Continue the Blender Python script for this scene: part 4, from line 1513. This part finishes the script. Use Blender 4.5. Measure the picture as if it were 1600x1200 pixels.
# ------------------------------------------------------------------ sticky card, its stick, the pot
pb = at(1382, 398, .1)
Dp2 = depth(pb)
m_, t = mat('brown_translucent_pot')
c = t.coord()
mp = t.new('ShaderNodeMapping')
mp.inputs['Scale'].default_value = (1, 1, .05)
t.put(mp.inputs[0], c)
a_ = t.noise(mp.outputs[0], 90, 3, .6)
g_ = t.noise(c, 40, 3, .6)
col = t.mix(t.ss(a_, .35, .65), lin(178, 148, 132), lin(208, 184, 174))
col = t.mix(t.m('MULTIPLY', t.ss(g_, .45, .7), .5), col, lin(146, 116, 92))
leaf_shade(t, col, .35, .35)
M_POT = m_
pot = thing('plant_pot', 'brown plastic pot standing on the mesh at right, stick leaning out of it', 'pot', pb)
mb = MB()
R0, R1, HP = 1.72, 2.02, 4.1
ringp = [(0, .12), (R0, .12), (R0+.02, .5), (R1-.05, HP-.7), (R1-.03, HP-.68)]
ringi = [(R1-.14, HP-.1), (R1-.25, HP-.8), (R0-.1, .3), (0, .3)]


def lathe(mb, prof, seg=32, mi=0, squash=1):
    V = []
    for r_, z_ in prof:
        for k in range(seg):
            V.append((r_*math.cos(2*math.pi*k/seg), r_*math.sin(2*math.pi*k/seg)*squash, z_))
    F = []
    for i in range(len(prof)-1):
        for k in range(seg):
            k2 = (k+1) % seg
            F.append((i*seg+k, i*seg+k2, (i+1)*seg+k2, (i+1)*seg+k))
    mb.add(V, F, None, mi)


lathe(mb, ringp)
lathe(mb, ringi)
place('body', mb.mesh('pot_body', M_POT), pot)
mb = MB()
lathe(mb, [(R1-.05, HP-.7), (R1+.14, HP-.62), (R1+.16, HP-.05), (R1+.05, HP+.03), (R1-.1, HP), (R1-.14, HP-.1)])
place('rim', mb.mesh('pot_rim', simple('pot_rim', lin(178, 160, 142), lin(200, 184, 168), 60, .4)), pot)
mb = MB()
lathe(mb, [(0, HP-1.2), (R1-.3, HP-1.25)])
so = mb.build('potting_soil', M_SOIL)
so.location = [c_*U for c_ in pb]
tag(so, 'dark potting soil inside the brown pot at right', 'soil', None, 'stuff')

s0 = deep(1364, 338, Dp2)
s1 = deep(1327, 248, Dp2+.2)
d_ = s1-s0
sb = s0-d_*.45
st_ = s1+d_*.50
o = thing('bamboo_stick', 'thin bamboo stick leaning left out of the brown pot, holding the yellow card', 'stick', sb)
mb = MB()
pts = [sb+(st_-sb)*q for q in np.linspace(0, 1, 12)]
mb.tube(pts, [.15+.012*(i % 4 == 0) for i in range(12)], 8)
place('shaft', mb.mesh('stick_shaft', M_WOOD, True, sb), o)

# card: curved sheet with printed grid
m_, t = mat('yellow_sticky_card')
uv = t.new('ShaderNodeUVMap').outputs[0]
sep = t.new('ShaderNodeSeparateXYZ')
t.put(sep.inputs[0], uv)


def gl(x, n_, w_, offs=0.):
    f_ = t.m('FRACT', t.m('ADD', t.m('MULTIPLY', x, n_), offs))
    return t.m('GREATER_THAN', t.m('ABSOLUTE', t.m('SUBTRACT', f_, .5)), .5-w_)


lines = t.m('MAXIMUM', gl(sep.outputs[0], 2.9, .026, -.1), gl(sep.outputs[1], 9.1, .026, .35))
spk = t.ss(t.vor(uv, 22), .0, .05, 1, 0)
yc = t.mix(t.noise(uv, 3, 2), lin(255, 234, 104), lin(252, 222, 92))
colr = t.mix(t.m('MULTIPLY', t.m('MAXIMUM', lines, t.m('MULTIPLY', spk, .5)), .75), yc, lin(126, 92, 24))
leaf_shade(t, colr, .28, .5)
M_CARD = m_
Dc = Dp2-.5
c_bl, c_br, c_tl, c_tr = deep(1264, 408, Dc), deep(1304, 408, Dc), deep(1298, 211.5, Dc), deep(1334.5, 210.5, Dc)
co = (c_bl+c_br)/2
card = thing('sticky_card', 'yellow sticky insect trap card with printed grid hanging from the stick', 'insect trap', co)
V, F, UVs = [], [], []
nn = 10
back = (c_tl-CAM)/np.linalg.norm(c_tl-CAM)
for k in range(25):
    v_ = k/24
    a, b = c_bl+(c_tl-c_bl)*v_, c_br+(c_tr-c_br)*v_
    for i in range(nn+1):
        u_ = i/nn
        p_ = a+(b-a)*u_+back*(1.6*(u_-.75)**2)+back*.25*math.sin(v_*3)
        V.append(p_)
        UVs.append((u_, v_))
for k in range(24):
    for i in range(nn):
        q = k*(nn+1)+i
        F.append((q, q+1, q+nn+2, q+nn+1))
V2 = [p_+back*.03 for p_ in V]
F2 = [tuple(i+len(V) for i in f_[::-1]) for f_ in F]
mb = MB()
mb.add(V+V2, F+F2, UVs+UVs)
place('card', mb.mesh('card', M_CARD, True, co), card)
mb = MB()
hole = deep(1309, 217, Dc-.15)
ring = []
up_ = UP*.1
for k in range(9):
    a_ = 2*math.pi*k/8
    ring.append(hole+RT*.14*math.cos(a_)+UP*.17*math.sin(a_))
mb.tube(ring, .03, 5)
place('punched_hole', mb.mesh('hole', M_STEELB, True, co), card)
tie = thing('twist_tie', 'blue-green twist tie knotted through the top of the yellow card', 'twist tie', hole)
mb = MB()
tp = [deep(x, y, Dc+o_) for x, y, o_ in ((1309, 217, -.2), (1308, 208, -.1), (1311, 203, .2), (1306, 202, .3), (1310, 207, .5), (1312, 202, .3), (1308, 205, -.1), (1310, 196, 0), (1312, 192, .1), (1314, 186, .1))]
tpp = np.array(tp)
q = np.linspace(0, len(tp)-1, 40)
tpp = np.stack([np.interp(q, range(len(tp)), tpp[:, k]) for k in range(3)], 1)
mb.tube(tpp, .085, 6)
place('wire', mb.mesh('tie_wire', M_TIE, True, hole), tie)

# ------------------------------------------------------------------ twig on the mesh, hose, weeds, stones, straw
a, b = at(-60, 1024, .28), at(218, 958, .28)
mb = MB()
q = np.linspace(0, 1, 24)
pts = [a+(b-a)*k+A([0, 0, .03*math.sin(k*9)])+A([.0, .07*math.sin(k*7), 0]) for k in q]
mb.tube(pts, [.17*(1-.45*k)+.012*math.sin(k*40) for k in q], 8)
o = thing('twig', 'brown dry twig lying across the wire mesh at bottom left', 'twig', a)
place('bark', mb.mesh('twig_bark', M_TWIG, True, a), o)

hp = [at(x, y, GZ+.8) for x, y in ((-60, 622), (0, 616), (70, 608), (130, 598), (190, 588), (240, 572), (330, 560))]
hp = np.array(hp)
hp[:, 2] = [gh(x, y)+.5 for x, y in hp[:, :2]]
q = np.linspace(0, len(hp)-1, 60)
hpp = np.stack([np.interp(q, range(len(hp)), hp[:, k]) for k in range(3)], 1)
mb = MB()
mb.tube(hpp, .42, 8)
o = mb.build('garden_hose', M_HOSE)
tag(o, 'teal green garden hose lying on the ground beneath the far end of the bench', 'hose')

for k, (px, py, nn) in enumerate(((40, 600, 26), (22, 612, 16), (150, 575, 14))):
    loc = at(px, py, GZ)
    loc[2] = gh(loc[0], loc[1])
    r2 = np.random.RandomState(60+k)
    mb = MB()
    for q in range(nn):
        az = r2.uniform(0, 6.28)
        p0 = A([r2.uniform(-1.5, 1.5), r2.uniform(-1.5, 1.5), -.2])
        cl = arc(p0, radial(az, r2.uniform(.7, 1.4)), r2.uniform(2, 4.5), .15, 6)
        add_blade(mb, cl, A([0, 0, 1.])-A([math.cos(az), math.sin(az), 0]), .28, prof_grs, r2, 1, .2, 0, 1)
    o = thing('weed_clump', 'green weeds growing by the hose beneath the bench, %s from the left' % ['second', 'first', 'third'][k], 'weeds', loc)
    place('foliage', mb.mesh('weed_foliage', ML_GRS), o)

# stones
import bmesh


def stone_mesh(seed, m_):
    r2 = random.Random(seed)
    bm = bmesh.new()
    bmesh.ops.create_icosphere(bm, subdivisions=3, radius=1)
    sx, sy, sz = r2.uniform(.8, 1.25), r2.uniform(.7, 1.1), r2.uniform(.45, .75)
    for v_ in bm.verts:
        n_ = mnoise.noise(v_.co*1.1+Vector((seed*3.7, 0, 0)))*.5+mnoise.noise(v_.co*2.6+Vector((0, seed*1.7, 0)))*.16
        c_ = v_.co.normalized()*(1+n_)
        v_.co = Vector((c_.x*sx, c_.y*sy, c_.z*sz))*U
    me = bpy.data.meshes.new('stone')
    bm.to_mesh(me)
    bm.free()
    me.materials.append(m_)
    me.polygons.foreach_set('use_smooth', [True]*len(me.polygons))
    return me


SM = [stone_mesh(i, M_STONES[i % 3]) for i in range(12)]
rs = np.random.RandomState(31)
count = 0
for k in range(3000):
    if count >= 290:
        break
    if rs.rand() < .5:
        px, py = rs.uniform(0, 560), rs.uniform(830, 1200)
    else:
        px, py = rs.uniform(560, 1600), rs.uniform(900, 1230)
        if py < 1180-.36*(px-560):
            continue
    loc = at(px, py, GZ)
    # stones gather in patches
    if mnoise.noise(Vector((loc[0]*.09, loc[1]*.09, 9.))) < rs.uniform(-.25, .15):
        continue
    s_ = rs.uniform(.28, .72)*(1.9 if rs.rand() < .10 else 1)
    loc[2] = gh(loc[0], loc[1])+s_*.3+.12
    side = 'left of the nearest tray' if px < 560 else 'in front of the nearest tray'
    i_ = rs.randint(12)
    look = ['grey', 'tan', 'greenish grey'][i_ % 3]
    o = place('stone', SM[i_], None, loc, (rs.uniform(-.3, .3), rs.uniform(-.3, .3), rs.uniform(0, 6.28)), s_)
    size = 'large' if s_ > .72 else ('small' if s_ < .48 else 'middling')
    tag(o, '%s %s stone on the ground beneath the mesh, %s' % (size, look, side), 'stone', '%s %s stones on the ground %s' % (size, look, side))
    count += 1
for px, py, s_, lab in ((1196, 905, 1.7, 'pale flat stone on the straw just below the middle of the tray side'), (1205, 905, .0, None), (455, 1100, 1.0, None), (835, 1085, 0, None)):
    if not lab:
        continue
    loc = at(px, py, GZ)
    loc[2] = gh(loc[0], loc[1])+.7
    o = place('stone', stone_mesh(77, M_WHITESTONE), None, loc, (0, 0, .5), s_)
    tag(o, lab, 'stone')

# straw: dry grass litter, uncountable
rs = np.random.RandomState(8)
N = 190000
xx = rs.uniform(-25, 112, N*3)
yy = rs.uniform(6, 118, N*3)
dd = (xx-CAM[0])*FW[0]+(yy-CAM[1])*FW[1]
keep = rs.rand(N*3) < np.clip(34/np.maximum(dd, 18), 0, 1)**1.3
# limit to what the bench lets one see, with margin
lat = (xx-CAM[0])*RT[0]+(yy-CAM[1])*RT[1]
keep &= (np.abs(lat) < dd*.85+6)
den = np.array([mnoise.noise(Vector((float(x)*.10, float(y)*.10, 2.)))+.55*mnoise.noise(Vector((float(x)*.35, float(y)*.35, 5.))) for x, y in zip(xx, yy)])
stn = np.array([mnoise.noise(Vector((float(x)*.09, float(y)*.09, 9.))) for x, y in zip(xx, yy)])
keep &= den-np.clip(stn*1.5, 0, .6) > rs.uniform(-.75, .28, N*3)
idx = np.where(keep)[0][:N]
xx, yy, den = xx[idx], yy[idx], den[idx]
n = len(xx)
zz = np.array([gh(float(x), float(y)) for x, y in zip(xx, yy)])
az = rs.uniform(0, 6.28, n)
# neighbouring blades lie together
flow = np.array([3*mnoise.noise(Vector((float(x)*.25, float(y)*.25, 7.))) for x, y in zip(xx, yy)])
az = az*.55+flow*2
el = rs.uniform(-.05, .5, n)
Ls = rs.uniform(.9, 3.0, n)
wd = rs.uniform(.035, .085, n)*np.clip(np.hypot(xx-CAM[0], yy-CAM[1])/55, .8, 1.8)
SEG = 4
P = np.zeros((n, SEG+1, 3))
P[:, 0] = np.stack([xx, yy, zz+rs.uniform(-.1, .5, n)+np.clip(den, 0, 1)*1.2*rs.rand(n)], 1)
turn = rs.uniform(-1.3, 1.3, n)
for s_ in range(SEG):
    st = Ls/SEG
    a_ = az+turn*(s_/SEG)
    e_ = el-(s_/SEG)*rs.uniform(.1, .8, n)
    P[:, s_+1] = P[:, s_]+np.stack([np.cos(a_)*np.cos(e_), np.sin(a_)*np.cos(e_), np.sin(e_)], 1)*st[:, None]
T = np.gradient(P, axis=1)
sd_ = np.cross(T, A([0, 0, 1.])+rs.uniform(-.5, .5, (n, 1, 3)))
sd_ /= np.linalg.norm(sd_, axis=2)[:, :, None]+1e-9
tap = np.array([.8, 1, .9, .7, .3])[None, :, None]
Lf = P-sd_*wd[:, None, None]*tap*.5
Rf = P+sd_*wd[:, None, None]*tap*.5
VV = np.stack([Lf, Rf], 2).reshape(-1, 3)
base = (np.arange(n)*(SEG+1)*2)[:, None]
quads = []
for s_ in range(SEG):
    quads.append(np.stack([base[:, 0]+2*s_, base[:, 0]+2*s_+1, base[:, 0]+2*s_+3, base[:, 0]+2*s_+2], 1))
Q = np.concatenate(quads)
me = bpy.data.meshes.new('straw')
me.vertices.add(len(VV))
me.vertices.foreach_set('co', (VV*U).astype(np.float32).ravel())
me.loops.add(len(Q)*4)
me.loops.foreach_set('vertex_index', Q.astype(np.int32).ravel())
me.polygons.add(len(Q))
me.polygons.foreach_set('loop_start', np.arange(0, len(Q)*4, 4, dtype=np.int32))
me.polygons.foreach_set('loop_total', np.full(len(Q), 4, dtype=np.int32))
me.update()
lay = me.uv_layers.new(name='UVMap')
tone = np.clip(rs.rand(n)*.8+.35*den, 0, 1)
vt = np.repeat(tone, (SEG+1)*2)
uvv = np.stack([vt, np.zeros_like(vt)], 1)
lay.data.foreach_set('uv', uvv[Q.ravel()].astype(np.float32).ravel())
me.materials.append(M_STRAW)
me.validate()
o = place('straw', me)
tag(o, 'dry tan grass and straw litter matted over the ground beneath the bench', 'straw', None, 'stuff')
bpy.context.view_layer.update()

# # # #

◆ **Problem description**
Restate the first line and every line after it, word for word, stopping once the line with "ringi = [(R1-.14, HP-.1), (R1-.25, HP-.8), (R0-.1, .3), (0, .3)]" is done.

◆ **Answer in full**
Continue the Blender Python script for this scene: part 4, from line 1513. This part finishes the script. Use Blender 4.5. Measure the picture as if it were 1600x1200 pixels.
# ------------------------------------------------------------------ sticky card, its stick, the pot
pb = at(1382, 398, .1)
Dp2 = depth(pb)
m_, t = mat('brown_translucent_pot')
c = t.coord()
mp = t.new('ShaderNodeMapping')
mp.inputs['Scale'].default_value = (1, 1, .05)
t.put(mp.inputs[0], c)
a_ = t.noise(mp.outputs[0], 90, 3, .6)
g_ = t.noise(c, 40, 3, .6)
col = t.mix(t.ss(a_, .35, .65), lin(178, 148, 132), lin(208, 184, 174))
col = t.mix(t.m('MULTIPLY', t.ss(g_, .45, .7), .5), col, lin(146, 116, 92))
leaf_shade(t, col, .35, .35)
M_POT = m_
pot = thing('plant_pot', 'brown plastic pot standing on the mesh at right, stick leaning out of it', 'pot', pb)
mb = MB()
R0, R1, HP = 1.72, 2.02, 4.1
ringp = [(0, .12), (R0, .12), (R0+.02, .5), (R1-.05, HP-.7), (R1-.03, HP-.68)]
ringi = [(R1-.14, HP-.1), (R1-.25, HP-.8), (R0-.1, .3), (0, .3)]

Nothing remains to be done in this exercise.